The problem with these legacy systems is that they were never designed to quickly adapt to changing business dynamics. Never intended to be extensible beyond their core capabilities. Never built with today’s complex integration requirements in mind.

What they were designed to do was simple – securely store a digital copy of a business record, and index it so that it can be located and retrieved at a later date as part of a business process or in response to an ad-hoc request.

In their day, legacy information systems were beautiful in their simplicity. Business records were either scanned or captured electronically, then converted to something like a multi-page TIFF, or JPEG, or PDF, and then dumped into an electronic version of a paper file cabinet. In order to be able to retrieve it again, a very minimal amount of information or “metadata” was assigned to it.

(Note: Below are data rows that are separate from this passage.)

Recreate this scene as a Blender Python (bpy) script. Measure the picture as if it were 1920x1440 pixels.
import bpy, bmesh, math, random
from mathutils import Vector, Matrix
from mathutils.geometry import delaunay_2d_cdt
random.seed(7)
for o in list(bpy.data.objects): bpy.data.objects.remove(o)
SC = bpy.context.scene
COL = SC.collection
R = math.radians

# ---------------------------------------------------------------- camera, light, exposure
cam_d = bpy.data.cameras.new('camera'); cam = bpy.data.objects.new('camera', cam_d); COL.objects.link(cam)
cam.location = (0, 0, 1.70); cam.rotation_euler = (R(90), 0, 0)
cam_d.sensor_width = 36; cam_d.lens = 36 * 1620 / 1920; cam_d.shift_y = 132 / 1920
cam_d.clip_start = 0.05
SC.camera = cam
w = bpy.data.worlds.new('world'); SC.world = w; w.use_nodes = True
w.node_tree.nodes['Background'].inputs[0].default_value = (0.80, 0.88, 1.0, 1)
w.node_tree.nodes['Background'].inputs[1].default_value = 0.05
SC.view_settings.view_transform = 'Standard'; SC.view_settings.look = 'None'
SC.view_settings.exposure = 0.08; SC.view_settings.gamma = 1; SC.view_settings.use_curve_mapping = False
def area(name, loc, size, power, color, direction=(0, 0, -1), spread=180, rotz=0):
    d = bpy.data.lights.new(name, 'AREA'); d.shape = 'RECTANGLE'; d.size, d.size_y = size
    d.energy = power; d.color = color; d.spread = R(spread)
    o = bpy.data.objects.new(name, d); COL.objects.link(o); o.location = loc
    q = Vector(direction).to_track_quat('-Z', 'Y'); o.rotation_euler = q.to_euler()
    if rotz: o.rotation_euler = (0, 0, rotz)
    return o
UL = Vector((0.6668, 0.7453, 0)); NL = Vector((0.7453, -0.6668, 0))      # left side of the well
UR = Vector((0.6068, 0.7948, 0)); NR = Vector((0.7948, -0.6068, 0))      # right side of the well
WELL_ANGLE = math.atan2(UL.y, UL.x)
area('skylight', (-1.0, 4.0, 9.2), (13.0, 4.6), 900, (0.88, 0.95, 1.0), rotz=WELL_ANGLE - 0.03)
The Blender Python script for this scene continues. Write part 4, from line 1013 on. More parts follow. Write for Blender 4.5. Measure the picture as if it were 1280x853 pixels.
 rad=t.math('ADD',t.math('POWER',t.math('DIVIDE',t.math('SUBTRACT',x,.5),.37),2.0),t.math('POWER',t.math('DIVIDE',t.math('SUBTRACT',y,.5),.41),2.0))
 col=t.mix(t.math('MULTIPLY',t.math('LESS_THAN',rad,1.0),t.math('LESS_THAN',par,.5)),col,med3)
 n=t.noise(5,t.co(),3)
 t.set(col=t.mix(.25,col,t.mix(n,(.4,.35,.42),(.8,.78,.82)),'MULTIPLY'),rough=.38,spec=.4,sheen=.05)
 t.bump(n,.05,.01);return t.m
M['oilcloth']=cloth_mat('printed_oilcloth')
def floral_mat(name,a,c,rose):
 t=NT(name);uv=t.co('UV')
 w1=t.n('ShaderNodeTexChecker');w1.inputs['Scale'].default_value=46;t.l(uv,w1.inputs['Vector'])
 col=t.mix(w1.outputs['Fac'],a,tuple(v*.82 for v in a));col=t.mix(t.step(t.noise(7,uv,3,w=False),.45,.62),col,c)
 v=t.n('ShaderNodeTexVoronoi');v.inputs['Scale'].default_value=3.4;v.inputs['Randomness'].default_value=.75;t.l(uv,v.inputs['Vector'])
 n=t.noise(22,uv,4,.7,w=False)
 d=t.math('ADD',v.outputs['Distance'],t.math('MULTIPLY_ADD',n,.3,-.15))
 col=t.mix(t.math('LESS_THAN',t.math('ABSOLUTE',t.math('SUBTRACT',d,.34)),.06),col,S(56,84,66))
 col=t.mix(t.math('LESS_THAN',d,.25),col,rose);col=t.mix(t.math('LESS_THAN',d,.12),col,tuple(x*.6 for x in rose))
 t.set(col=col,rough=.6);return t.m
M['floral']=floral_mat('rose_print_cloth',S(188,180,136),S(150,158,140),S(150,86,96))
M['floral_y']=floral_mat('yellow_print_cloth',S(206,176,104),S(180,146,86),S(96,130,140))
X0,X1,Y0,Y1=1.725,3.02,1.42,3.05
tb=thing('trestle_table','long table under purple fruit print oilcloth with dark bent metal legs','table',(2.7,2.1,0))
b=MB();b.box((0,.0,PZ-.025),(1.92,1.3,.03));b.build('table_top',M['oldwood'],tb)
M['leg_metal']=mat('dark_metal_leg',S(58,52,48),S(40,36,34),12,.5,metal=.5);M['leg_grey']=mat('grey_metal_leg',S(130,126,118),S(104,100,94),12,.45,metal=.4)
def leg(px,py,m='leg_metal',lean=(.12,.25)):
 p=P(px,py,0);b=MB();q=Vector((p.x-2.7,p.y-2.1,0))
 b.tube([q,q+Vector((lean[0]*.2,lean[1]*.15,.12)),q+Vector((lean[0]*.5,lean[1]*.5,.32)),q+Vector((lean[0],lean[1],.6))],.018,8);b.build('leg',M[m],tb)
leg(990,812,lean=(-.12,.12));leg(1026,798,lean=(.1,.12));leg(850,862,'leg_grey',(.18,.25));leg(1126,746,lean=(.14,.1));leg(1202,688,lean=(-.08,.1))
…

Organizations would spend time considering how they would normally search for that document in a paper-based world and they replicated it electronically. They would identify things like Customer Number, Policy Number, Account Number, Customer Name & Address. Perhaps a few other variables would be identified and stored as well such as Received Data, Scan Date, Index Date, Processed Data. A few other bits of information might be captured such as Contact Source to indicate the information arrived via eMail, Fax, In-Bound Mail, Web-Form, etc.

But the idea was to keep the information as minimal as possible–just the bare essentials needed to search and retrieve the information. Any other information related to that digital documents belonged somewhere else, perhaps in a line-of-business application. So, today not only do organizations have digital files scattered across the enterprise, they are realizing that the data related to them are scattered as well.